Thursday, May 26, 2016

Ahok dan Cita-citanya Membangun Jakarta Tanpa APBD

Gubernur DKI Jakarta Basuki Tjahaja Purnama melontarkan keinginan agar Anggaran Pendapatan dan Belanja Daerah (APBD) DKI Jakarta ke depannya tidak lagi digunakan untuk pembangunan infrastruktur.
Ia ingin pembangunan infrastatruktur kelak didanai oleh kewajiban yang dimiliki perusahaan swasta kepada Pemerintah Provinsi.

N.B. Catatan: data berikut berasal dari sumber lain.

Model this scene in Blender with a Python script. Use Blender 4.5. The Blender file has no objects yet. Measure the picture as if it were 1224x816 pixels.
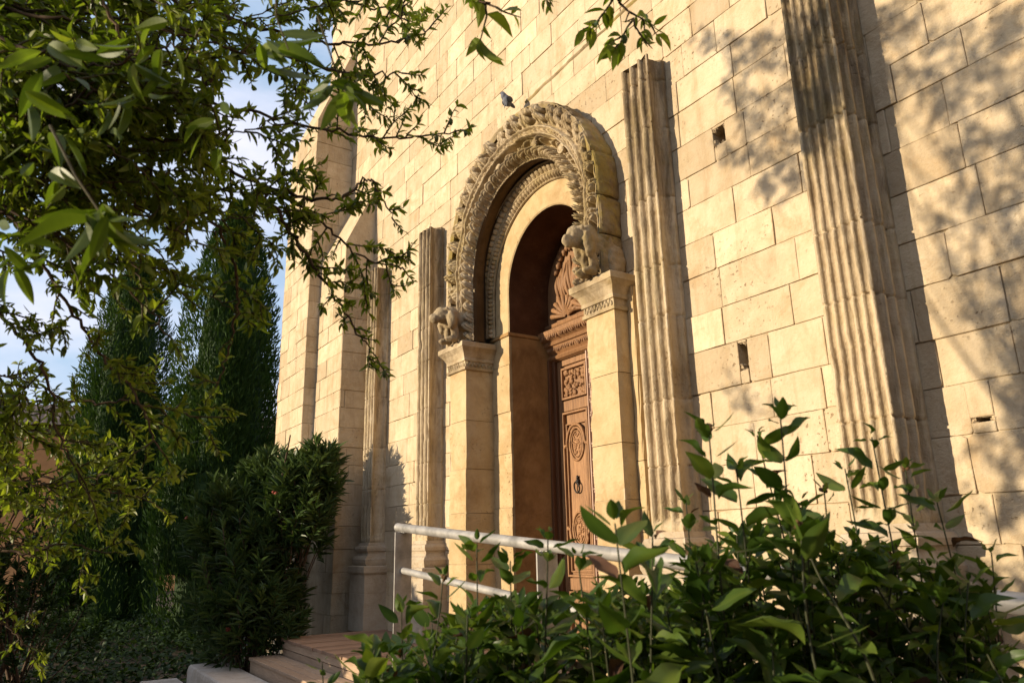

Ia menyampaikan hal itu di depan para kepala satuan kerja perangkat daerah (SKPD) dan unit kerja perangkat daerah (UKPD) saat penandatanganan dokumen perjanjian kinerja antara kepala SKPD/UKPD di lingkungan Pemerintah Provinsi DKI Jakarta dan Gubernur DKI Jakarta di Balai Kota, Rabu (25/5/2016).
Jika rencana itu terealisasi, ia ingin nantinya APBD hanya digunakan untuk bayar gaji pegawai negeri sipil (PNS) dan pelayanan publik.
"Kita tidak ingin menghabiskan APBD untuk infrastruktur. Biar nantinya pembangunan infrastruktur diambil dari kewajiban tambahan perusahaan swasta. Terus duit kita buat apa? Buat menggaji pegawai," kata Ahok.
Ia kemudian menjelaskan tentang rencananya menerapkan kewajiban tambahan sebesar 2,5 persen kepada perusahaan swasta yang hendak melaksanakan proyek. Uang dari kewajiban tambahan itu nantinya akan digunakannya untuk pembenahan trotoar.
"Nilainya 2,5 persen, kayak zakat. Jadi, 2,5 persen dari nilai proyeknya harus dia sediakan untuk pembangunan trotoar," kata Ahok.
Bukan hal baru
Keinginan Ahok agar pendanaan infastrukur berasal dari kewajiaban perusahaan swasta sebenarnya sudah bisa dilihat dari kebiasannya saat ini.
Selama era Ahok, tercatat sudah banyak pembangunan infrastruktur yang berasal dari pihak swasta. Mulai dari pembangunan berbagai ruang publik terpadu ramah anak (RPTRA), gedung parkir di Mapolda Metro Jaya, hingga jalan layang di Bundaran Semanggi.
Dana proyek tersebut berasal dari corporate social responsibility, kompensasi dari koefisien lantai bangunan maupun kontribusi tambahan pengembang proyek reklamasi di Teluk Jakarta.
Khusus untuk kontribusi tambahan proyek reklamasi, Ahok menilai Pemerintah Provinsi DKI Jakarta berpotensi mendapat untung hingga ratusan triliun rupiah.
Berdasarkan hitung-hitungan Ahok, keuntungan yang didapat Pemprov DKI bisa mencapai Rp 178 triliun.
"Reklamasi kalau saya hitung itu kalau jadi, langsung jual tanah saja bisa dapat Rp 48 triliun. Di luar tanah Rp 28 triliun. Berarti ada Rp 76 triliun uang di situ. Kalau dia jualnya 10 tahun, setahun hanya 10 persen, kita bisa dapat Rp 178 triliun," kata dia.
Menurut Ahok, dana Rp 178 triliun yang didapat Pemprov DKI bisa untuk mendanai semua pembangunan infrastruktur, mulai darilight rail transit, normalisasi sungai, rumah susun, pelebaran trotoar, hingga tanggul laut.
"Dari kontribusi tambahan ini, LRT, normalisasi sungai, tanggul, trotoar, rusun, semua selesai," ujar Ahok.
Kontribusi tambahan merupakan pungutan yang rencananya akan dikenakan terhadap semua pengembang yang terlibat dalam reklamasi di Pantai Utara Jakarta.
Pengenaan kontribusi tambahan sudah diusulkan dalam Rancangan Peraturan Daerah (Raperda) Tata Ruang Kawasan Strategis Pantai Utara Jakarta yang dibahas di DPRD DKI. Besarannya mencapai 15 persen.
Namun, pembahasan raperda yang menjadi payung hukum untuk kontribusi tambahan itu terhenti pasca-tertangkapnya Ketua Komisi D Mohamad Sanusi oleh Komisi Pemberantasan Korupsi (KPK). Sanusi ditangkap seusai menerima uang suap dari Direktur Utama PT Agung Podomoro Land Ariesman Widjaja.
Uang suap yang diberikan diduga terkait keinginan pengembang agar kontribusi tambahan hanya berkisar 5 persen.